-- INPUT FOR THIS TASK start --
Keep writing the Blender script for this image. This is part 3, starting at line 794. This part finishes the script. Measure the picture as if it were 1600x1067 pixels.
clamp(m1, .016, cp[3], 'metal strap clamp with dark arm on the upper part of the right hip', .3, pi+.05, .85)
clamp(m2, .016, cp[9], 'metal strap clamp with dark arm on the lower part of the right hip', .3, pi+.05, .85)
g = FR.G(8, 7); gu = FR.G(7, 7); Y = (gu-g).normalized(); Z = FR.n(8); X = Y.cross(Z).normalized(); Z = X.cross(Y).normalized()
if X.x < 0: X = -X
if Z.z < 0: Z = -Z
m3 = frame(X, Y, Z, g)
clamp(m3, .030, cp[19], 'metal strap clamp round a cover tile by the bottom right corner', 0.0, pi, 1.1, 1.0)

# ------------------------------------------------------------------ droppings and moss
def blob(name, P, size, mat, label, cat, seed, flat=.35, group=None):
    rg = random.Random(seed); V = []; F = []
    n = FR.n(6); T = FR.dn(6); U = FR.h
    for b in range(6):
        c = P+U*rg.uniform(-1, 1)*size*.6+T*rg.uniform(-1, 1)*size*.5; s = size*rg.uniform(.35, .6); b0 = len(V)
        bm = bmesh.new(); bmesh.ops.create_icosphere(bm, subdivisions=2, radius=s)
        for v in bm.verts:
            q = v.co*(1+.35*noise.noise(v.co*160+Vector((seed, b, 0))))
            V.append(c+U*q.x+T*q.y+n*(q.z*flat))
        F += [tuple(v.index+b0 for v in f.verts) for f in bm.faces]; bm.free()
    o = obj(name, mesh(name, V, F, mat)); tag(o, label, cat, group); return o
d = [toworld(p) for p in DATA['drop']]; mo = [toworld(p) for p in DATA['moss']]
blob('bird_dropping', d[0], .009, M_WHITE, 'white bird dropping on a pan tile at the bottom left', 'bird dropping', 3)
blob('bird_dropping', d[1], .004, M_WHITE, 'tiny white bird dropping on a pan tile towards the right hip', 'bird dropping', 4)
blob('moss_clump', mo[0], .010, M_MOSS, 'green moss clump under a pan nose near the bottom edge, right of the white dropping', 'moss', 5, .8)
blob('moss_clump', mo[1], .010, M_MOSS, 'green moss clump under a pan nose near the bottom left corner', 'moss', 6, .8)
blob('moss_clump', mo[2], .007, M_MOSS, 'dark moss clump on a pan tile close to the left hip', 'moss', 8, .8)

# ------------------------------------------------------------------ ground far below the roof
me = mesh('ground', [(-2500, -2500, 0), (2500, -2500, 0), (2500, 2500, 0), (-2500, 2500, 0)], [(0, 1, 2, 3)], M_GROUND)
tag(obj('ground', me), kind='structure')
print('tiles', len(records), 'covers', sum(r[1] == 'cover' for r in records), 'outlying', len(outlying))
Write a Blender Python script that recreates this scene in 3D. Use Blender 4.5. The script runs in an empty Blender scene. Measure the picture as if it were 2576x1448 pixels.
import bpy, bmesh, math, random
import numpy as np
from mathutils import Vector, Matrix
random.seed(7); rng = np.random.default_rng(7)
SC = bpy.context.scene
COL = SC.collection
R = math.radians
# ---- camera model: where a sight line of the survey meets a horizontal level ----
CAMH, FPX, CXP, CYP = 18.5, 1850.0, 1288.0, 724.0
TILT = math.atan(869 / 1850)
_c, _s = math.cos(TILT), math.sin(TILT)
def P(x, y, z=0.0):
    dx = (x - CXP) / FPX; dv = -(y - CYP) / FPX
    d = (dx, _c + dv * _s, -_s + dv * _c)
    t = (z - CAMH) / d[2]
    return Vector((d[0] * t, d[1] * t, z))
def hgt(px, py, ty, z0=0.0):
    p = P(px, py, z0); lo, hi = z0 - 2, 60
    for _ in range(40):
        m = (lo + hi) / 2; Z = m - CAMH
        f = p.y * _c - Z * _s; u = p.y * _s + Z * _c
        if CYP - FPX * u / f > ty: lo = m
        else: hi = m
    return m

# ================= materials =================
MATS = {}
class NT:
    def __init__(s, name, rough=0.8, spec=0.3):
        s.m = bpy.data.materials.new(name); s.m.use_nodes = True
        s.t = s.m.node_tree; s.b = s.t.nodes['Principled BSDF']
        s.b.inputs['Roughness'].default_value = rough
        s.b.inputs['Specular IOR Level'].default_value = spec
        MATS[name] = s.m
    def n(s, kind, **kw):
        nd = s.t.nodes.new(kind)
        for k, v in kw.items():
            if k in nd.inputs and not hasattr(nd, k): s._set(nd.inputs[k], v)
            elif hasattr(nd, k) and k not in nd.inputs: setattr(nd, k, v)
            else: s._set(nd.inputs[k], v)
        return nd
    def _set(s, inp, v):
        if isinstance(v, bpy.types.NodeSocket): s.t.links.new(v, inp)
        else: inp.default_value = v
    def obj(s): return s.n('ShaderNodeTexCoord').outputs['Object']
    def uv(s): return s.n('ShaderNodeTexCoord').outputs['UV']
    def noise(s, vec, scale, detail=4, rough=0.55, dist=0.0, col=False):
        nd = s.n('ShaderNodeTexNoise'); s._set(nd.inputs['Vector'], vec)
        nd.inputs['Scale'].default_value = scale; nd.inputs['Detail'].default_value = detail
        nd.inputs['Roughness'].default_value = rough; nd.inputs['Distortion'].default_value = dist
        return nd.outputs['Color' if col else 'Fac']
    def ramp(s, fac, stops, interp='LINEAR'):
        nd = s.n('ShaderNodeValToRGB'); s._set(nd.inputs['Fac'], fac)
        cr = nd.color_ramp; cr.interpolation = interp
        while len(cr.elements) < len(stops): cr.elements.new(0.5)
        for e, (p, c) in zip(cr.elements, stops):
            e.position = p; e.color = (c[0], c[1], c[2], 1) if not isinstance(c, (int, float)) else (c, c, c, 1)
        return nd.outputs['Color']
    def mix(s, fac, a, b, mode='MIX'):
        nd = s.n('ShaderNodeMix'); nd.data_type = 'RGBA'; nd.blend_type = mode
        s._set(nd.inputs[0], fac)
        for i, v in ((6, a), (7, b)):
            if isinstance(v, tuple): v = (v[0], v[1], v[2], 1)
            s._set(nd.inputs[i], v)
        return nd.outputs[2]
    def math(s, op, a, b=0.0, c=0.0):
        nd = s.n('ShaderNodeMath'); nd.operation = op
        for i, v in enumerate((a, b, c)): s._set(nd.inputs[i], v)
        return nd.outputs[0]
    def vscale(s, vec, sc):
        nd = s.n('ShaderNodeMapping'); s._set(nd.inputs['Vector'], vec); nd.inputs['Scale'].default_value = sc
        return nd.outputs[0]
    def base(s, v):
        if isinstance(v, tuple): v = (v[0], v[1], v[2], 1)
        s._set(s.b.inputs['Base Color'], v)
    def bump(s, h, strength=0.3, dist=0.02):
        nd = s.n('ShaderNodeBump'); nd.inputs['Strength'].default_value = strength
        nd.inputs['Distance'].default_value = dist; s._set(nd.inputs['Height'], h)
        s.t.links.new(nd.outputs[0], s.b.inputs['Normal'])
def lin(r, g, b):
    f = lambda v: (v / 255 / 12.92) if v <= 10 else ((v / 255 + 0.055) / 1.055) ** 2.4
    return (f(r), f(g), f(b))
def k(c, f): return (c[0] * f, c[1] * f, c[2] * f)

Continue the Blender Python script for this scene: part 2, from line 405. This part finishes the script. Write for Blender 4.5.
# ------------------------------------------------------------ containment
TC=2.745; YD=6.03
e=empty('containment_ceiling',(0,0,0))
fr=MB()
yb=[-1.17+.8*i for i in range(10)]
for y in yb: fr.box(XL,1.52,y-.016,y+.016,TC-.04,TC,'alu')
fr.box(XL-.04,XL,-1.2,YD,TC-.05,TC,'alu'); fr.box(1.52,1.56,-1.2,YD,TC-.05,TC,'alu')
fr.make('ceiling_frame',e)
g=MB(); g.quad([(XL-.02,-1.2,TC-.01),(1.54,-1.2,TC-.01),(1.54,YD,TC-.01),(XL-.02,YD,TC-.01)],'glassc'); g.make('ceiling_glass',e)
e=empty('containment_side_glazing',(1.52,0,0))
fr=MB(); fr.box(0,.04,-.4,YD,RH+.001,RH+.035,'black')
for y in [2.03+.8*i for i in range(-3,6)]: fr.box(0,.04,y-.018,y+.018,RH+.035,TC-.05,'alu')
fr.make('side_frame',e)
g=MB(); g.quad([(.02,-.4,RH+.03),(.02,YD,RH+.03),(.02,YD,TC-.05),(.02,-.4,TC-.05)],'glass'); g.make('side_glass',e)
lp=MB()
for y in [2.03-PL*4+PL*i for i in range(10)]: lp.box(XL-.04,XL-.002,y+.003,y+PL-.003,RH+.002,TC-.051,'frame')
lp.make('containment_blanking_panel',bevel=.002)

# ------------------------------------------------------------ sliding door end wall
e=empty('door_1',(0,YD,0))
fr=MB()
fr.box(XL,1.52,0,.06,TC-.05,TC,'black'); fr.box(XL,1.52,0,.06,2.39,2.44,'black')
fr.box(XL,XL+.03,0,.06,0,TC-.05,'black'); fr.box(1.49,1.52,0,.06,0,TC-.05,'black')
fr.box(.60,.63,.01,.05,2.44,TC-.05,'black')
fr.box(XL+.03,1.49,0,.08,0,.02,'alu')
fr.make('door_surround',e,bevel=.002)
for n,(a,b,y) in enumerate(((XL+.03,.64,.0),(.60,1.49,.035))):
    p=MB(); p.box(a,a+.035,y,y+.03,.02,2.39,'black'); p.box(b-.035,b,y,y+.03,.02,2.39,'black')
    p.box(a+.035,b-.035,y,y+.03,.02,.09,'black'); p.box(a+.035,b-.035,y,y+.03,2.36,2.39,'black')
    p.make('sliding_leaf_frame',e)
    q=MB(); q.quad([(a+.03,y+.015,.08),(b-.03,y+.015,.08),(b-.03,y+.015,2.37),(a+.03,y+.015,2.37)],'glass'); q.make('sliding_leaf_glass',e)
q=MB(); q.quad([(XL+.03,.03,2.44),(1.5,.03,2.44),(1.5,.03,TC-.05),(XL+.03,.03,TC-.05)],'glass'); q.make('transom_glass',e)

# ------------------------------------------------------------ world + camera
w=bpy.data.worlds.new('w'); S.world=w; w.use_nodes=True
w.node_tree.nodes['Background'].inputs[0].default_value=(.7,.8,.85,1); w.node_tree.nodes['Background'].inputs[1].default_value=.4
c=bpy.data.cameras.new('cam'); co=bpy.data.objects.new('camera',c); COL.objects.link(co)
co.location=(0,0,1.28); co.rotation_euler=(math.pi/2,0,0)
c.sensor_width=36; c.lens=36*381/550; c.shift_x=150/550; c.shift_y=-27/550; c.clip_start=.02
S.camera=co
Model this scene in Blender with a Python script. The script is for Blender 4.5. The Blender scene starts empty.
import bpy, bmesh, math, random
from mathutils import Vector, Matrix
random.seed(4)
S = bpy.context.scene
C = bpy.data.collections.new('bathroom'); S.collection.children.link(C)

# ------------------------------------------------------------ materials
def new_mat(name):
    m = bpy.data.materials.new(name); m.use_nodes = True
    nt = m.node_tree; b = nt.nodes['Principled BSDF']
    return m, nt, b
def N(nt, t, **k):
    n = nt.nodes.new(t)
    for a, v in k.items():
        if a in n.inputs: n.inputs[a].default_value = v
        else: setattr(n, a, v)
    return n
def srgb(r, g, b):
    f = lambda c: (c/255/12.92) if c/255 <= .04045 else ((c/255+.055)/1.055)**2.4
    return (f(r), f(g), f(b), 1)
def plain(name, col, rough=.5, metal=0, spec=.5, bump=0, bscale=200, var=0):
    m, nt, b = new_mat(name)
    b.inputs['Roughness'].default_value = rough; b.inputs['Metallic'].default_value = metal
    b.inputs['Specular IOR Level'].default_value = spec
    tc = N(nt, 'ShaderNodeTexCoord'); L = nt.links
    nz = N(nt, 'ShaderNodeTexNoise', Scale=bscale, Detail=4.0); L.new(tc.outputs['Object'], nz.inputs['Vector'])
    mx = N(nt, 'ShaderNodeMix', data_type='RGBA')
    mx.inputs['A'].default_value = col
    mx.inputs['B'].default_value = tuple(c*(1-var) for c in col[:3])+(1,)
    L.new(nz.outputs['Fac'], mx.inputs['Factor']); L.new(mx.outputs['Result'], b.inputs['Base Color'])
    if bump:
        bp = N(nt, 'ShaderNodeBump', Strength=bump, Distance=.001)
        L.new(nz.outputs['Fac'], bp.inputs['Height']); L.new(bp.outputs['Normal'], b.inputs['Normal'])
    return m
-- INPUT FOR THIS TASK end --
Only the lines from the one containing "Model this scene" to the end of the records should be repeated, exactly as they appear.

Model this scene in Blender with a Python script. The script is for Blender 4.5. The Blender scene starts empty.
import bpy, bmesh, math, random
from mathutils import Vector, Matrix
random.seed(4)
S = bpy.context.scene
C = bpy.data.collections.new('bathroom'); S.collection.children.link(C)

# ------------------------------------------------------------ materials
def new_mat(name):
    m = bpy.data.materials.new(name); m.use_nodes = True
    nt = m.node_tree; b = nt.nodes['Principled BSDF']
    return m, nt, b
def N(nt, t, **k):
    n = nt.nodes.new(t)
    for a, v in k.items():
        if a in n.inputs: n.inputs[a].default_value = v
        else: setattr(n, a, v)
    return n
def srgb(r, g, b):
    f = lambda c: (c/255/12.92) if c/255 <= .04045 else ((c/255+.055)/1.055)**2.4
    return (f(r), f(g), f(b), 1)
def plain(name, col, rough=.5, metal=0, spec=.5, bump=0, bscale=200, var=0):
    m, nt, b = new_mat(name)
    b.inputs['Roughness'].default_value = rough; b.inputs['Metallic'].default_value = metal
    b.inputs['Specular IOR Level'].default_value = spec
    tc = N(nt, 'ShaderNodeTexCoord'); L = nt.links
    nz = N(nt, 'ShaderNodeTexNoise', Scale=bscale, Detail=4.0); L.new(tc.outputs['Object'], nz.inputs['Vector'])
    mx = N(nt, 'ShaderNodeMix', data_type='RGBA')
    mx.inputs['A'].default_value = col
    mx.inputs['B'].default_value = tuple(c*(1-var) for c in col[:3])+(1,)
    L.new(nz.outputs['Fac'], mx.inputs['Factor']); L.new(mx.outputs['Result'], b.inputs['Base Color'])
    if bump:
        bp = N(nt, 'ShaderNodeBump', Strength=bump, Distance=.001)
        L.new(nz.outputs['Fac'], bp.inputs['Height']); L.new(bp.outputs['Normal'], b.inputs['Normal'])
    return m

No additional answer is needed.